Voici son ode célèbre au train de luxe :

PRETE-MOI ton grand bruit, ta grande allure si douce,
Ton glissement nocturne à travers l’Europe illuminée,
O train de luxe ! et l’angoissante musique
Qui bruit le long de tes couloirs de cuir doré,
Tandis que derrière les portes laquées, aux loquets de cuivre lourd,
Dorment les millionnaires.
 
JE parcours en chantonnant tes couloirs
Et je suis ta course vers Vienne et Budapest,
Mêlant ma voix à tes cent mille voix,
O Harmonika-Zug !
J’ai senti pour la première fois toute la douceur de vivre,
Dans une cabine du Nord-Express, entre Wirballen et Pskow.

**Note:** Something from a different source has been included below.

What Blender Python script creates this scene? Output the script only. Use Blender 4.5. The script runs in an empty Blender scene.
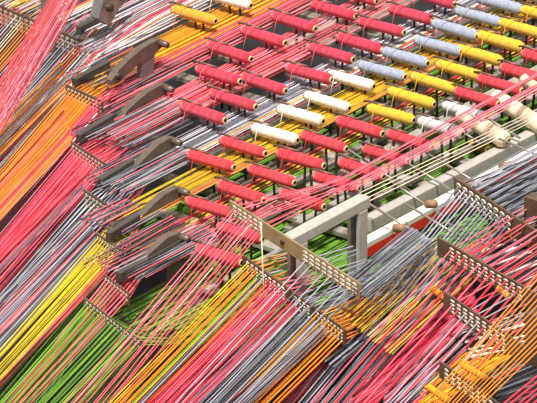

On glissait à travers des prairies où des bergers,
Au pied de groupes de grands arbres pareils à des collines,
Etaient vêtus de peaux de mouton crues et sales...
(Huit heures du matin en automne, et la belle cantatrice
Aux yeux violets chantait dans la cabine à côté.)
 
ET vous, grandes glaces à travers lesquelles j’ai vu passer la Sibérie et les monts du Samnium,
La Castille âpre et sans fleurs, et la mer de Marmara sous une pluie tiède !
 
PRETEZ-MOI, ô Orient-Express, Sud-Brenner-Bahn, prêtez-moi
Vos miraculeux bruits sourds et
Vos vibrantes voix de chanterelle ;
Prêtez-moi la respiration légère et facile
Des locomotives hautes et minces, aux mouvements
Si aisés, les locomotives des rapides,
Précédant sans effort quatre wagons jaunes à lettres d’or
Dans les solitudes montagnardes de la Serbie,
Et, plus loin, à travers la Bulgarie pleine de rosés...
 
AH ! il faut que ces bruits et que ce mouvement
Entrent dans mes poèmes et disent
Pour moi ma vie indicible, ma vie
D’enfant qui ne veut rien savoir, sinon
Espérer éternellement des choses vagues.